▶ [Goal]:
Locate the lines that hold the string "script". Copy every such line.

··· Provided entries

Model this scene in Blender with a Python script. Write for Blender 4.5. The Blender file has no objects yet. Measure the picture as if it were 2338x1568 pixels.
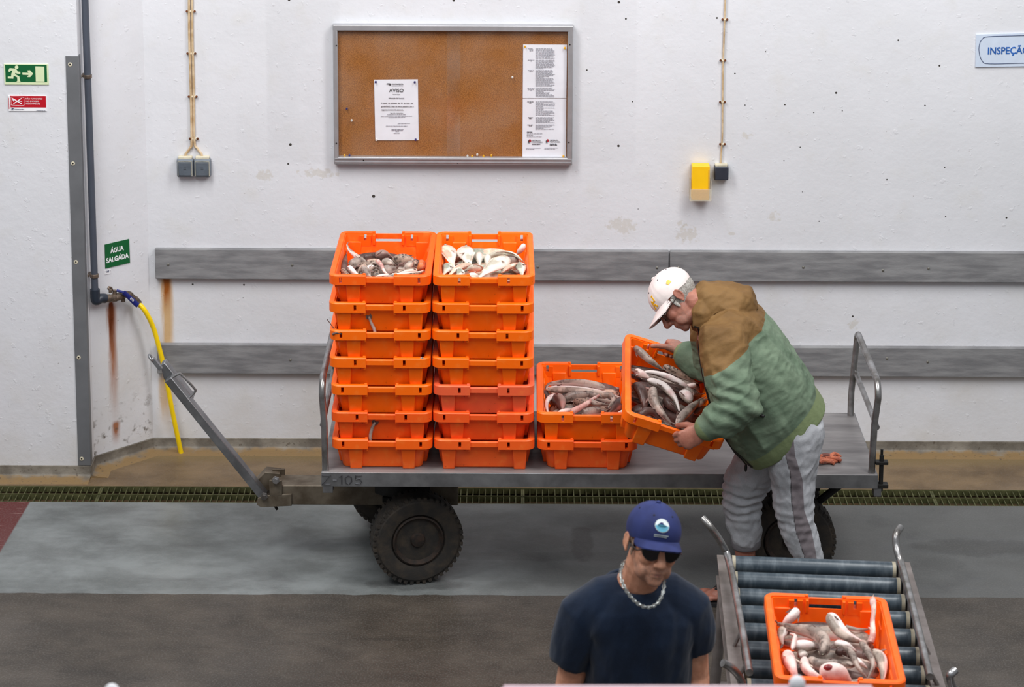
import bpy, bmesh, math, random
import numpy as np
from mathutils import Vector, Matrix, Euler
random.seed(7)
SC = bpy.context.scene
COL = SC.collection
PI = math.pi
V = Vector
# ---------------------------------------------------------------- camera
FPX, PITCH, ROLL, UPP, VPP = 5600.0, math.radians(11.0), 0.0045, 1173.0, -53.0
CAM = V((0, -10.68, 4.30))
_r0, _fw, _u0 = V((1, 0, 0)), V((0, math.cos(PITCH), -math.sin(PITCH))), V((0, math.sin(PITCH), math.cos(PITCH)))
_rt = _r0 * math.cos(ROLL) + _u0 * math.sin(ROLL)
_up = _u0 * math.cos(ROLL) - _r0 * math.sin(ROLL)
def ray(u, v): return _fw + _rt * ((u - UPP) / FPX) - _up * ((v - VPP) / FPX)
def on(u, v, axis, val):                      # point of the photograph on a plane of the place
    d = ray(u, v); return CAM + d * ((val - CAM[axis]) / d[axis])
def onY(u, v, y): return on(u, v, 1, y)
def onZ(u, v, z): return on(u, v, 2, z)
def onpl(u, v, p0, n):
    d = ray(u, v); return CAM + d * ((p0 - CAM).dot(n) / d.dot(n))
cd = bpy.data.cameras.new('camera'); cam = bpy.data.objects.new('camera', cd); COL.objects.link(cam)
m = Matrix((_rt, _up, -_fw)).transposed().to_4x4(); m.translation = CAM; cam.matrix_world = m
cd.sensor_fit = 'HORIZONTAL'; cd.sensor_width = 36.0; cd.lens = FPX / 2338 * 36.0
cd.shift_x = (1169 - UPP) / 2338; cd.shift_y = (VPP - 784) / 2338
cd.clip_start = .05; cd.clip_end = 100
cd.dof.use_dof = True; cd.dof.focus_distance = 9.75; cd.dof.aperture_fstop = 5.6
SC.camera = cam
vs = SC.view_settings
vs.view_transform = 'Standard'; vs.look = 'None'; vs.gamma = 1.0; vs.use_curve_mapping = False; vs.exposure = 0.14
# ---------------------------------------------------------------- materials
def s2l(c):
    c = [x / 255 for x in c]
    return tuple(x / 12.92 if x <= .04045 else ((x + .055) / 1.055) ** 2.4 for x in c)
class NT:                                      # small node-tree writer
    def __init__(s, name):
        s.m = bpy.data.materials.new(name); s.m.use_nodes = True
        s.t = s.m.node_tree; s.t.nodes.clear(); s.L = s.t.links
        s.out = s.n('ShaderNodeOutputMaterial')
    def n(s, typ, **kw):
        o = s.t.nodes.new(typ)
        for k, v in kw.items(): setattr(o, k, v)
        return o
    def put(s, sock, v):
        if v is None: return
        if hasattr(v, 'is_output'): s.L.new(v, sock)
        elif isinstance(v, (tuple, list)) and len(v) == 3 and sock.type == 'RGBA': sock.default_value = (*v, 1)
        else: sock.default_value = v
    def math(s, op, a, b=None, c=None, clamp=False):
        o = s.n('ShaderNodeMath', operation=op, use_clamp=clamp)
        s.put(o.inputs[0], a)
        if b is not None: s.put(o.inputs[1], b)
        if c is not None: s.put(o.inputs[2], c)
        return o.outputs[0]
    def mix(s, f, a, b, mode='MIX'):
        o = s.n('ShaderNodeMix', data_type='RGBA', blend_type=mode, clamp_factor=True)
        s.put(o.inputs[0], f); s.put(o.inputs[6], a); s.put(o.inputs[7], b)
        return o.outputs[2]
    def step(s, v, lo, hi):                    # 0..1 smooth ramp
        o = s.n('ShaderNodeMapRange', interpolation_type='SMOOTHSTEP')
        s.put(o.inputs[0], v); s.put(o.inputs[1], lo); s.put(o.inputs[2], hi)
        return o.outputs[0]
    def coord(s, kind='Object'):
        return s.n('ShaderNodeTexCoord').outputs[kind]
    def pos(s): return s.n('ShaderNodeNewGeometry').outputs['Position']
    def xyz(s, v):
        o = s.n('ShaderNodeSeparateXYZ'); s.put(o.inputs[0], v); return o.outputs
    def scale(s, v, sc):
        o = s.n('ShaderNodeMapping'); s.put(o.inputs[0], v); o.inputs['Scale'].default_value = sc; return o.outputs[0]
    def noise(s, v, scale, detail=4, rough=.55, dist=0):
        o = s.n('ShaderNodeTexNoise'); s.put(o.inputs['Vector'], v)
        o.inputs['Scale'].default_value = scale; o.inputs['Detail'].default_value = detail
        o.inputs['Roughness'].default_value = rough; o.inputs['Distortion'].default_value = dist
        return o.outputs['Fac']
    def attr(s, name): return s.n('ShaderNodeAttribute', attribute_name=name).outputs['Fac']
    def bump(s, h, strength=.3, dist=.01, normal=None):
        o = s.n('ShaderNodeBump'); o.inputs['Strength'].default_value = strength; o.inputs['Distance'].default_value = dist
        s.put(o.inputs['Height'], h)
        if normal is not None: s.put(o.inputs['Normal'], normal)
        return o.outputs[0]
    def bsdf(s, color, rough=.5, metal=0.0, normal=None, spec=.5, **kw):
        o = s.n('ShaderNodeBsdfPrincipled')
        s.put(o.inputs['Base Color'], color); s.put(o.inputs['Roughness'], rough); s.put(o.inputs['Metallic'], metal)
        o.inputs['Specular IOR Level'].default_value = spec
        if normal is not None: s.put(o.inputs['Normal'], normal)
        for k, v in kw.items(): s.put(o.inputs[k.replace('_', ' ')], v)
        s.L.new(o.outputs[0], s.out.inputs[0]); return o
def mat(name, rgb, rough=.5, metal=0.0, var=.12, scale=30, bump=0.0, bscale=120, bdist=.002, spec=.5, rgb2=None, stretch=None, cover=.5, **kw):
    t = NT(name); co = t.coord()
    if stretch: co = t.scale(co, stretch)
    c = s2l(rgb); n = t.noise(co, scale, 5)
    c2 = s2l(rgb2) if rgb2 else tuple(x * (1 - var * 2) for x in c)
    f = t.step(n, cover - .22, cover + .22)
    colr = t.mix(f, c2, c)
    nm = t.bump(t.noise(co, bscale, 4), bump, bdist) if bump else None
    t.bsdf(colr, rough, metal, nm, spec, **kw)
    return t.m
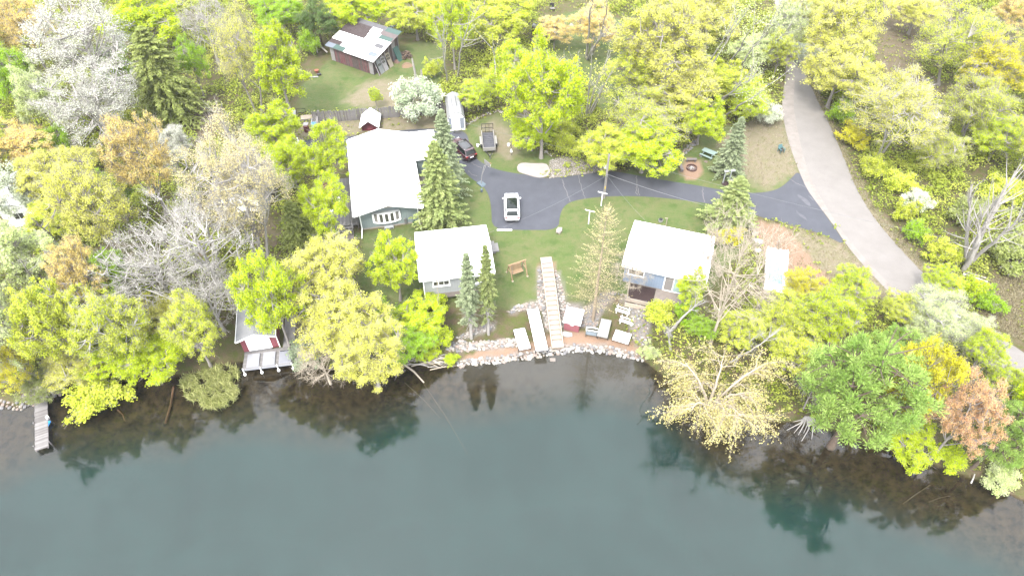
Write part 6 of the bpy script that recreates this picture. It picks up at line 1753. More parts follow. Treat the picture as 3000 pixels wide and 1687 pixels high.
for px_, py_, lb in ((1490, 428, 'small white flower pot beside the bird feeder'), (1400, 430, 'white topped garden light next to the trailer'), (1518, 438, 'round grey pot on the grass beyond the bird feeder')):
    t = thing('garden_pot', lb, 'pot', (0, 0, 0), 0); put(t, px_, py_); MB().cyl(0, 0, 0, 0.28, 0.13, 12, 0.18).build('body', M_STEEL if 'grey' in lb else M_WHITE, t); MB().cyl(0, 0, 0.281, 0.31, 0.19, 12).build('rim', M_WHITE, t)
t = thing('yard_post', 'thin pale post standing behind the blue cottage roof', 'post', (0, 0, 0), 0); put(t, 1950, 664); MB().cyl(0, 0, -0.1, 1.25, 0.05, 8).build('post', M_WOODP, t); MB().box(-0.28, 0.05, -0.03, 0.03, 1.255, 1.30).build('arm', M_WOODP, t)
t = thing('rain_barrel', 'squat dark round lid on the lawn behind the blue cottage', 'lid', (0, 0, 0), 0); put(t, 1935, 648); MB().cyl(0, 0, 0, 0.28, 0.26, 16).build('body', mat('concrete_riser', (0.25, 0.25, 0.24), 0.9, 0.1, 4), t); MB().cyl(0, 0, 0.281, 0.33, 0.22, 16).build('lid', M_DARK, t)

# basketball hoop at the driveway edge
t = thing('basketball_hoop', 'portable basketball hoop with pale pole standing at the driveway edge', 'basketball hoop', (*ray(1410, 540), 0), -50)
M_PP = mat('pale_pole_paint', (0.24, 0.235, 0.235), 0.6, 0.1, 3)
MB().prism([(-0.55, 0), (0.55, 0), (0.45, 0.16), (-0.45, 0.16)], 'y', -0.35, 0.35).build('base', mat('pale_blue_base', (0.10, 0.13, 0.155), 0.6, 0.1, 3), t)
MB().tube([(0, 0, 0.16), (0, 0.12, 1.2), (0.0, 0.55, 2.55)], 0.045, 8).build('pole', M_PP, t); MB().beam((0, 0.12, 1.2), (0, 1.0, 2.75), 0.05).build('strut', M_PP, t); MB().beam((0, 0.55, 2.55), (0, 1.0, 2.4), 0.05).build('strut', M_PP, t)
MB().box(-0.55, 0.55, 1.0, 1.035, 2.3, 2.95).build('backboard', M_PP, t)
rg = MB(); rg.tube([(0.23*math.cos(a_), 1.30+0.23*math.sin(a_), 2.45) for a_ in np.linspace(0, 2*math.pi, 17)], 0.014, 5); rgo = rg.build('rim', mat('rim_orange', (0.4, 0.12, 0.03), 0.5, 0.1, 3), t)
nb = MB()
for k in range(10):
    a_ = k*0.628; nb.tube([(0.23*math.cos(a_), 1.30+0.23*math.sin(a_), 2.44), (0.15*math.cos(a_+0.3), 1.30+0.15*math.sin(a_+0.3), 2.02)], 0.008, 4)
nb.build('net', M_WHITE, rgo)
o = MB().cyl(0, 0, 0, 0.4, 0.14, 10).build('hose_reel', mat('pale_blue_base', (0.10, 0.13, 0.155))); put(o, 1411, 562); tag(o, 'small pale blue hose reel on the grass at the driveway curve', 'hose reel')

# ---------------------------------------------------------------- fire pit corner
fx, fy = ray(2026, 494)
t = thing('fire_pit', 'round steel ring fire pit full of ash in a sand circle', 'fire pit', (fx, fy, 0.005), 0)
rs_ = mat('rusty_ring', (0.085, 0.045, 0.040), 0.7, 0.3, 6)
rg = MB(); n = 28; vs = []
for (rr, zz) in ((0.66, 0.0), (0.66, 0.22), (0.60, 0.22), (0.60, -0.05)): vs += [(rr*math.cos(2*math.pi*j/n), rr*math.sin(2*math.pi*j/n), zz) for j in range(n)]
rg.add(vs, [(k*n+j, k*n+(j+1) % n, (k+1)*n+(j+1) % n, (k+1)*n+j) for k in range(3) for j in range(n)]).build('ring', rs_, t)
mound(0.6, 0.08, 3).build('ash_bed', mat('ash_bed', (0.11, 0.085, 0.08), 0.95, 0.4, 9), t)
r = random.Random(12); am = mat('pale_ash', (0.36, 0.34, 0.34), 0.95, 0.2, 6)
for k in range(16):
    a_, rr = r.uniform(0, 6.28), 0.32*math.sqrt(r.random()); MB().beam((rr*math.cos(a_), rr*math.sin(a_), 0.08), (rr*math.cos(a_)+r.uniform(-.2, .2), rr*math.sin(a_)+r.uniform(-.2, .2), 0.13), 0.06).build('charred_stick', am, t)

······

▶ [Finished answer]:
Model this scene in Blender with a Python script. Write for Blender 4.5. The Blender file has no objects yet. Measure the picture as if it were 2338x1568 pixels.
Write part 6 of the bpy script that recreates this picture. It picks up at line 1753. More parts follow. Treat the picture as 3000 pixels wide and 1687 pixels high.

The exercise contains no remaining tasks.